Being specific as to time and place opens up all kinds of possible stories and details. Such specificity has the virtue of being authentic or at least plausible and sometimes are even cracking good stories because of their very unlikelihood. For example, Oscar Wilde did a lecture tour of western towns. If I remember correctly, the topic of his lecture was something to do with aesthetics and interior decoration, and he performed wearing the full black-velvet knickerbockers suit with white lace collars. He was a wild success in such wild and roaring places as Leadville, Colorado, possibly because he could drink any of his audience under the table. Anyway, my point is, once you have a time and a place, then you can deal with all the local characters and the visitors who came to that town at that time, have a better handle on the technology in play at the time. Was the town on the railway, who were the people running the respectable businesses – and the unrespectable ones? Who were the local characters, the bad hats and the good guys, the eccentrics and the freaks? What was the local industry, and for how long – and if not long, what replaced it and under what circumstances? What did the scenery out side town look like? Even such details as – what were the main buildings in town made of and what did they look like, over the years? Where did the locals get their food from? Their mail? Who did the laundry – even! What kind of story can a writer make of a progression from canvas tents over wooden frames, from log huts and sod huts, to fine frame buildings filled with furniture and fittings brought at great expense from the east. I had all those questions while watching this movie – and I’ll probably have pretty much the same, if I ever watch another one like it. It would have been so much a better movie if someone had given a bit more thought and taken a little more care.

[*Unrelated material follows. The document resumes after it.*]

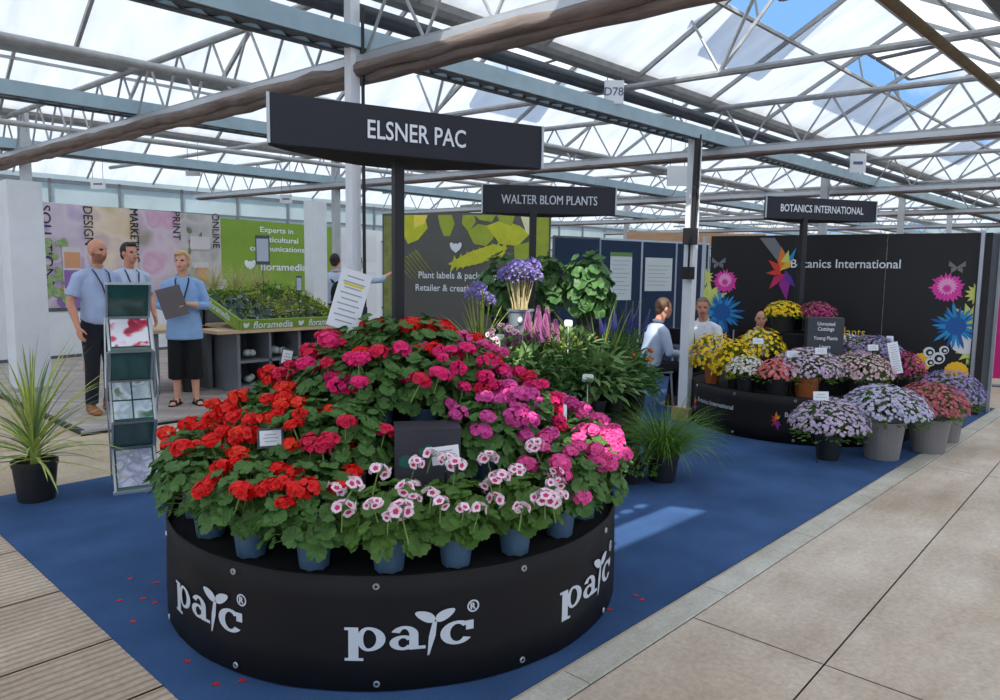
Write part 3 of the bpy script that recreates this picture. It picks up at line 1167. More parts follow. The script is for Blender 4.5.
def flower_head(seed, R=.046, n=20, fl=.021, eye=False):
    """an umbel of five-petalled florets on a stalk; origin at the centre of the ball"""
    rng = random.Random(seed)
    mb = MB()
    gold = pi * (3 - sqrt(5))
    for i in range(n):
        z = 1 - (i + .5) / n * 1.45
        r = sqrt(max(0, 1 - z * z))
        th = i * gold + rng.uniform(-.3, .3)
        d = V((r * cos(th), r * sin(th), z)).normalized()
        c = d * R * rng.uniform(.75, 1.05)
        c.z *= .8
        x = (d.orthogonal()).normalized()
        y = d.cross(x)
        a0 = rng.uniform(0, 6)
        m_ = 0
        for k in range(5):
            a = a0 + k * 2 * pi / 5
            e = (x * cos(a) + y * sin(a))
            s = d.cross(e)
            petal(mb, c, (e + d * .25).normalized(), s, fl * rng.uniform(.85, 1.15), fl * .95, m_, d)
            if eye:
                c2 = c + d * .0022
                ln = fl * (.62 if k < 3 else .5)
                mb.add([c2, c2 + e * ln * .5 + s * fl * .22 + d * .001, c2 + e * ln + d * .002, c2 + e * ln * .5 - s * fl * .22 + d * .001], [(0, 1, 2, 3)], 1)
    mb.tube([(0, 0, -R * 1.0 - .07), (.003, 0, -R * .6), (0, 0, 0)], .0026, 5, 2)
    for i in range(6):
        th = i * 1.05
        mb.tube([(0, 0, -R * .55), (R * .6 * cos(th), R * .6 * sin(th), R * .15)], .0014, 3, 2)
    return mb


def nursery_pot(name, r, h, m, parent, soil=True, scallop=False):
    mb = MB()
    n = 28
    prof = [(r * .78, 0), (r * .80, .004), (r * .97, h * .86), (r * .97, h * .87), (r * 1.02, h * .875), (r * 1.02, h), (r * .95, h), (r * .92, h * .86)]
    mb.lathe(prof, n, close=False)
    if scallop:
        o = len(mb.v)
        mb.v = [(x, y, z + (.006 if (i % 4 in (0, 1)) else 0) if i < n else z) for i, (x, y, z) in enumerate(mb.v)]
    mb.add([(r * .78 * cos(2 * pi * k / n), r * .78 * sin(2 * pi * k / n), .004) for k in range(n)], [tuple(range(n - 1, -1, -1))])
    p = mb.build(name, m, parent, smooth=False)
    if soil:
        mb = MB()
        mb.add([(r * .92 * cos(2 * pi * k / n), r * .92 * sin(2 * pi * k / n), h * .87) for k in range(n)], [tuple(range(n))])
        mb.build('compost', M_soil, p)
    return p


POT_ME = None
FOL = [geranium_foliage(10 + i).mesh('geranium_foliage', [M_leaf, M_stem], False) for i in range(4)]
FOLP = [geranium_foliage(30 + i, R=.165, h=.14, n=150, lr=.04).mesh('pelargonium_foliage', [M_leaf2, M_stem], False) for i in range(3)]
HEADS = {}
for nm, m_ in (('red', M_red), ('orange red', M_orange_red), ('crimson', M_crimson), ('magenta', M_magenta), ('pink', M_pink), ('lilac pink', M_lilac_pink)):
    HEADS[nm] = [flower_head(60 + i, R=.030 + .005 * i, n=15 + 4 * i, fl=.0185).mesh('flower_head_' + nm.replace(' ', '_'), [m_, M_eye, M_stem], False) for i in range(3)]
HEADS['blush'] = [flower_head(90 + i, R=.022 + .006 * i, n=4 + 3 * i, fl=.022, eye=True).mesh('flower_head_blush', [M_blush, M_eye, M_stem], False) for i in range(3)]

proto_pot = thing('potted_geranium', 'prototype', 'plant')
nursery_pot('pot', .066, .125, M_pot_blue, proto_pot, True, True)
POT_OBJ = [c for c in proto_pot.children][0]
rngG = random.Random(77)


def geranium(loc, color, label, heads=8, scale=1.0, lean=None, spread=.175, zmin=.1, zmax=.20, first=[True], group=None, bias=None):
    if first[0]:
        root = proto_pot
        first[0] = False
    else:
        root = proto_pot.copy()
        COL.objects.link(root)
        copy_tree(POT_OBJ, root)
    root.location = loc
    root.rotation_euler = (0, 0, rngG.uniform(0, 6.28))
    root.scale = (scale, scale, scale)
    root['label'] = label
    root['group'] = group or 'geraniums on the pac drum'
    fol = rngG.choice(FOLP if color == 'blush' else FOL)
    link('foliage', fol, root, (0, 0, 0), rngG.uniform(0, 6.28))
    inv = Matrix.Rotation(-root.rotation_euler.z, 3, 'Z')
    for i in range(heads):
        col = color
        if color == 'red' and rngG.random() < .25:
            col = 'orange red'
        if color == 'magenta' and rngG.random() < .3:
            col = 'crimson'
        me = rngG.choice(HEADS[col])
        for _ in range(10):
            a = rngG.uniform(0, 2 * pi)
            el = math.asin(rngG.uniform(zmin, 1))
            d_ = V((cos(a) * cos(el), sin(a) * cos(el), sin(el)))
            if bias is None or V((d_.x, d_.y, 0)).dot(bias) > rngG.uniform(-1.0, .55):
                break
        q_ = rngG.uniform(1.0, 1.22)
        p = V((d_.x * spread * q_, d_.y * spread * q_, .175 + zmax * d_.z * q_))
        p = inv @ p
        h = link('flower_head', me, root, p, rngG.uniform(0, 6.28))
        h.rotation_euler = (rngG.uniform(-.35, .35), rngG.uniform(-.35, .35), h.rotation_euler.z)
        s = rngG.uniform(.72, 1.18)
        h.scale = (s * rngG.uniform(1.0, 1.2), s * rngG.uniform(.9, 1.1), s * rngG.uniform(.75, .95))
    return root


# (angle, colour) round the rim of the drum, the row above it, and the two rows at the top
RIM = [(-122, 'red'), (-106, 'red'), (-90, 'red'), (-74, 'red'), (-57, 'red'), (-38, 'red'), (-20, 'red'), (-2.5, 'blush'), (13, 'blush'), (29, 'blush'),
       (46, 'pink'), (62, 'pink'), (79, 'pink'), (96, 'lilac pink'), (112, 'pink')]
ROW2 = [(-125, 'red'), (-103, 'red'), (-81, 'red'), (-59, 'red'), (-37, 'red'), (-19, 'crimson'), (36, 'lilac pink'), (54, 'lilac pink'), (72, 'magenta'), (93, 'magenta'), (116, 'magenta')]
ROW3 = [(-120, 'crimson'), (-84, 'magenta'), (-50, 'magenta'), (-16, 'magenta'), (18, 'magenta'), (52, 'magenta'), (86, 'pink'), (120, 'red')]
TOP = [(-150, 'red'), (-80, 'red'), (-10, 'red'), (60, 'red'), (130, 'red')]
ROWNAME = ['the first drum\'s rim', 'the first drum\'s second row', 'the first drum\'s third row', 'the top row around the post']
for ri, (row, r, z, hd) in enumerate(((RIM, .955, HD - .03, 9), (ROW2, .63, .60, 10), (ROW3, .36, .80, 11), (TOP, .15, .92, 10))):
    cnt = {}
    for phi, colr in row:
        cnt[colr] = cnt.get(colr, 0) + 1
        tot = sum(1 for a, b in row if b == colr)
        p, d = around(C1, phi, r, z + .003)
        cn = {'blush': 'white and magenta pelargonium', 'red': 'red geranium', 'crimson': 'crimson geranium', 'magenta': 'hot pink geranium', 'pink': 'pink geranium', 'lilac pink': 'lilac pink geranium'}[colr]
        lab = f'{cn} on {ROWNAME[ri]}' + (f', {ORD[cnt[colr]]} such from the yucca' if tot > 1 else '')
        kw = {'bias': d}
        if colr == 'blush':
            kw = {'bias': d, 'zmin': .25, 'zmax': .21, 'spread': .185}
        elif ri == 0 and colr == 'red' and phi > -45:
            kw = {'bias': None, 'zmin': .55, 'zmax': .17}
        elif ri == 0 and colr == 'red':
            kw = {'bias': -d, 'zmin': .35, 'zmax': .23}
        elif ri == 3:
            kw = {'bias': None, 'zmin': .0, 'zmax': .16, 'spread': .21}
        more = 4 if colr == 'blush' else 5 if colr in ('pink', 'lilac pink') or (ri == 1 and colr == 'magenta') else 2 if colr == 'red' and ri < 2 else 0
        geranium(p, colr, lab, hd + more, 1.06, **kw)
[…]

Above all, if a writer can be specific with those underpinnings, of time and place and keep the story congruent within that framework – than it seems to me that you can tell any sort of story, and likely a much more interesting and entertaining one. As near as I can judge from some of the western discussion groups and blogs, writers are moving in that direction. Eventually movie producers may move in that direction as well – supposedly “Deadwood” makes long strides in re-visualizing a more specific west.
But they will absolutely, positively have to get rid of those costumes for women with the very visible zippers down the back. That’s just embarrassing.